Now if we add inner ring and outer ring impacting frequencies toegther again we see the total is Nb * S

=============
If you keep this experiment in mind (rotate the inner ring one rev and watch the distance of movement of the cage ~ 0.4 revs), then it is easy to visualize/remember all the following relatinships:

FTF~0.4*Speed
BPFO=Nb*FTF ~ Nb*0.4*Speed
BPFI=Nb*(1-FTF)~ Nb*0.6*Speed
BPFO+BPFI = Nb*Speed

This message has been edited. Last edited by: electricpete,

Pete,
It was really a nice explanation. Thanks.
So what we can derive from this is, the angular speed of the inner and outer race is not taken for the calculations. Let me ask another question. If we get a BPFO or BPFI from a bearing, is it always indicate that there is some problem in the outer or inner race?

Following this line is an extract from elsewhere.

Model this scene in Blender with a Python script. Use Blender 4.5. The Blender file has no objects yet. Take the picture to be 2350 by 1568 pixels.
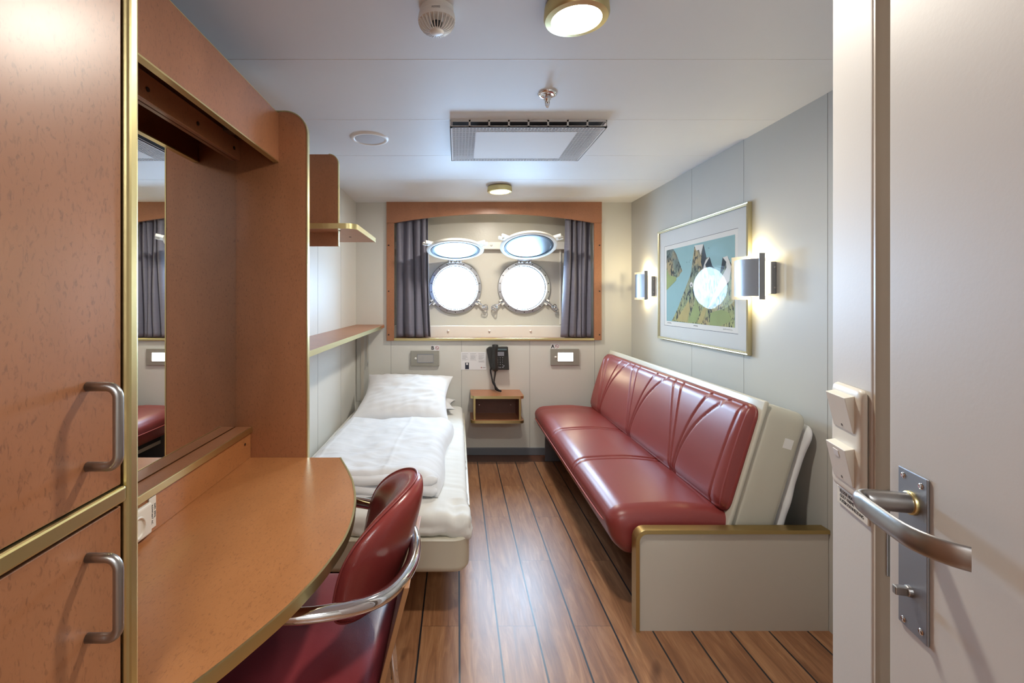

I also liked that a lot Pete, thanks. Jenish, when I see just one fundamental x1 of BPFO or BPFI I know that something causes a nice sine shaped wave of that frequency. A spot fault, lik a spall in the race, cannot cause that, but an oval shape of the rings can, pending for instance a burr on the shaft under the inner ring or a falnge for the bearing housing that has a piece of packing material left so bolts skew the housing. A spot fault or even a series of spalls will cause rattle liek when you pass a railway crossing on the road. It causes a family of orders of that fault frequency. often, the inherent lowest ring resonance of the bearings ring/housing will tend to color the family to be highest around 500 to 1500 Hz. So an incipient damage from fatigue and aslo damage through raw dirt can be found in the approx. area x5 to x15 of either BPFO or BPFI or both, pending the exact nature of loads (direction and size) and damage from mounting and/or usage. As the damage grows around, the family tends to move downwards. if the bearing survives, you can say that you have formed a new bearing rolling race when just 1xRaceFault is left since it has deformed to a new oval shape. The inner box bearing in a press suction roll of a paper machine is a good example where that happens.